En politique, rares sont ceux qui acceptent de disparaître sans se battre. Gérald Darmanin, évincé du gouvernement pour la première fois depuis sept ans, incarne cette réalité. Ce dimanche, à Tourcoing, sa ville fief, l’ancien ministre de l’Intérieur réunit ses soutiens. Mais au-delà de ce rassemblement, c’est une véritable remise en question de sa stratégie politique qui s’impose. Après avoir reporté sa rentrée pour « ne pas gêner » la formation du gouvernement, il se retrouve désormais à devoir réinventer son avenir.
Évincé des plus hautes sphères de l’État, Gérald Darmanin entre dans une période charnière. Lui, qui occupait Beauvau avec assurance, n’a pas réussi à prolonger son aventure ministérielle après la dissolution de l’Assemblée nationale. D’aucuns diront que c’est le prix à payer pour son ambition. Lorgnant publiquement sur le Quai d’Orsay, il espérait encore une place de choix dans le nouveau gouvernement, jusqu’à se faire une raison et opter pour une sortie orchestrée.
La politique, toutefois, ne pardonne pas l’inertie, et Gérald Darmanin l’a bien compris. En convoquant le camp macroniste à Tourcoing, il tente de rappeler qu’il reste un acteur majeur, une voix qui compte, malgré tout. Mais comment ne pas voir dans cette initiative l’urgence d’un homme qui, face à une situation inédite, cherche à redéfinir son rôle ?
Le rassemblement de Tourcoing doit marquer son retour en grâce, mais le contexte politique a changé. Les barons locaux, autrefois bienveillants, semblent désormais se détacher. L’accusation de Violette Spillebout contre ceux qui l’auraient empêchée de décrocher un portefeuille ministériel n’est qu’un écho d’un jeu de pouvoir plus large.

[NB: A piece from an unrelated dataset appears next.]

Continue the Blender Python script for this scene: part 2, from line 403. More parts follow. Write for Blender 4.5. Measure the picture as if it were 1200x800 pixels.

Dans les Hauts-de-France, des figures comme Xavier Bertrand ou Martine Aubry ne sont pas ses alliés naturels, malgré son ancrage dans la région.
Son influence au sein même du camp macroniste a aussi subi des coups durs. La mise à l’écart de son ancien chef de cabinet, Mathieu Lefèvre, pour un poste budgétaire important, est un signe tangible de cette perte de pouvoir. En marge, Gérald Darmanin reste un faiseur de rois potentiel, mais ses soutiens, aussi nombreux soient-ils, sont moins unis que par le passé.
Une droite moderne ou un homme libre ?
Depuis des années, l’ancien ministre de l’Interieur se positionne comme le représentant d’une « droite moderne » au sein du camp macroniste, un homme politique capable de parler aux classes populaires tout en restant fidèle à certaines valeurs de la droite. Cette posture, autrefois un atout, semble aujourd’hui devenir un point de tension. Désormais, dans une France post-Macron, les cartes sont redistribuées. Gérald Darmanin se retrouve sans véritable écurie, mais paradoxalement avec une liberté que peu d’autres peuvent revendiquer.
C’est cette liberté, justement, qui pourrait être sa plus grande force ou son talon d’Achille. Entre l’ancien Premier ministre Jean Castex, qui reste en retrait, et un Gérald Darmanin désormais simple député, le parallèle est frappant : l’absence de responsabilités ministérielles offre un espace de manœuvre, mais exige de recréer un projet, une direction.
Roi ou faiseur de roi pour 2027 ?
L’échéance de 2027, bien que lointaine, n’échappe à personne. Si Gérald Darmanin a été adoubé par Nicolas Sarkozy, c’est en partie parce qu’il incarne une droite encore en transition, à la recherche de son leader. Mais à mesure qu’Édouard Philippe s’affirme comme candidat, une question se pose : Gérald Darmanin peut-il espérer être autre chose qu’un soutien de poids ?
La réponse n’est pas encore tranchée. À ce stade, il semble hésiter entre briguer lui-même l’Élysée ou se poser en faiseur de roi. « Il n’a pas encore choisi s’il voulait être roi ou faiseur de roi », note un élu de droite francilien. Mais quoi qu’il décide, il sait qu’il doit d’abord renforcer ses bases, regagner des soutiens, et surtout, prouver qu’il est encore capable de peser dans le débat politique.